Gayle Heatherington says
Fascinating topic and insightful discussions! The orchestra for which I am the Executive Director is starting a new innovative program designed to bring young parents back to the concert hall and also to give their children a wonderful experience with live classical music in the hope that they will become life-long concert goers. You may read about the program at http://www.arsviva.org/musicforlife/index.html
I will keep you posted as to its success.
Missy says
Great discussion. I would like to see other audience survey info from these eras, just to be sure that the MN experience was not unique to that locale.
Another poster’s mention of Ed Sullivan illustrates my point…there was a time in the U.S. when classical music was treated as stylish and sophisticated, yet something the ordinary person would like if he gave it a chance.
I think this mindset was the result of exposure to the arts on TV (Sullivan, Bernstein’s Young People’s Concerts) and on the radio (NBC Symphony), and also as the result of a higher number of people here being European immigrants (classical being more popular then in Europe), or having living parents or grandparents who were European immigrants. Those folks of that era seemed to be raised to consider classical music to be an example of refinement, of good taste, and of class.
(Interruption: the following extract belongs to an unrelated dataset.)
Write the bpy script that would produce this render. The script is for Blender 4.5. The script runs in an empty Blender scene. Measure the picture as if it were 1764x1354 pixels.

This is not to say that Americans of several generations didn’t or couldn’t like classical music…or that immigrants from other parts of the world didn’t or couldn’t. I’m just saying that the respect that Europeans of other generations had for classical helped them wish that their kids would listen to it.
Remember when families had records, and how most of them belonged to the parents? Even parents who didn’t like classical best had a few classical records in their collection.